Jim represents a wide array of transportation clients. He often represents clients before the Department of Transportation, including the Federal Aviation Administration (FAA), National Highway Traffic Safety Administration (NHTSA), the Federal Transit Administration (FTA), and other offices in the department. Public policy issues in which he has been engaged include the continuing debate over public-private partnerships; climate change, including cap and trade proposals; the licensing of a privately financed multi-billion-dollar offshore LNG port; the impact of the volatility in petroleum prices on the airline and trucking industries; and statutory changes to increase trucking productivity.

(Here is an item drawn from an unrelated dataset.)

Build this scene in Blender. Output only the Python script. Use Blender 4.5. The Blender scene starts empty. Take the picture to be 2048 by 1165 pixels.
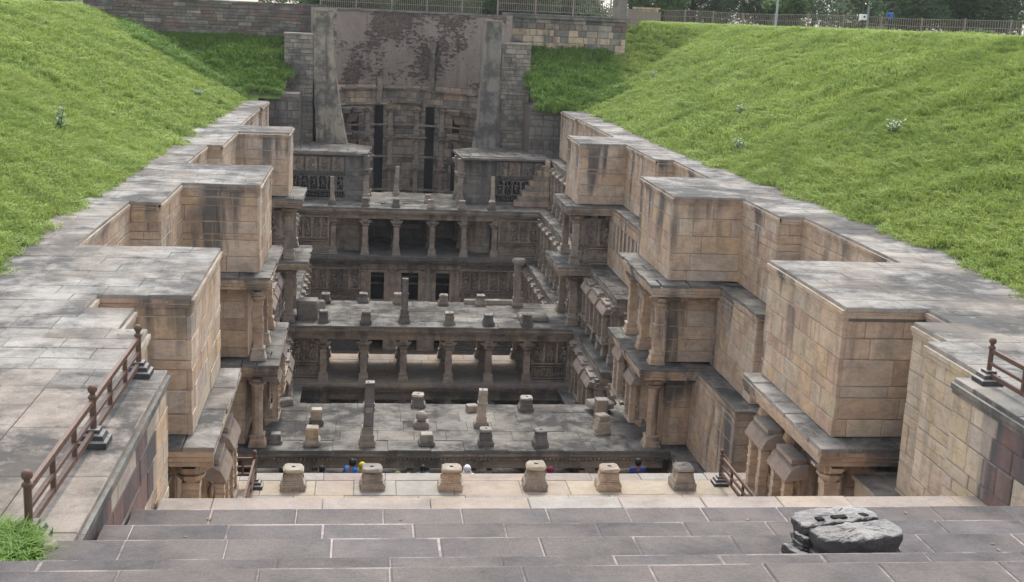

With respect to efforts to attract private equity to U.S. transportation infrastructure, he advises clients on how to protect their legitimate interests while seeking transactions that are politically realistic. He also has extensive experience in more traditional publicly financed projects. For example, he co-chaired the coalition that successfully lobbied for the more than $2 billion required to replace the Wilson Bridge, which is a part of the Washington, DC Beltway.
As outside legislative counsel to American Airlines, Jim played a key role in the crafting and passage of the emergency Airline Transportation Stabilization Act, passed in the days after September 11, 2001 to help save the disaster-challenged U.S. airline industry. Among the provisions upon which he focused, the Act limited the liability of American and United Airlines and their agents at their multi-billion-dollar insurance limits, and it created a federal fund to compensate the victims and their families. He also worked on the provision providing for back-up federal terrorism insurance, without which most major air carriers would have faced grounding for the second time very soon after the attacks. Congressional Quarterly characterized enactment of this package as being "generally regarded as an unrivaled lobbying coup."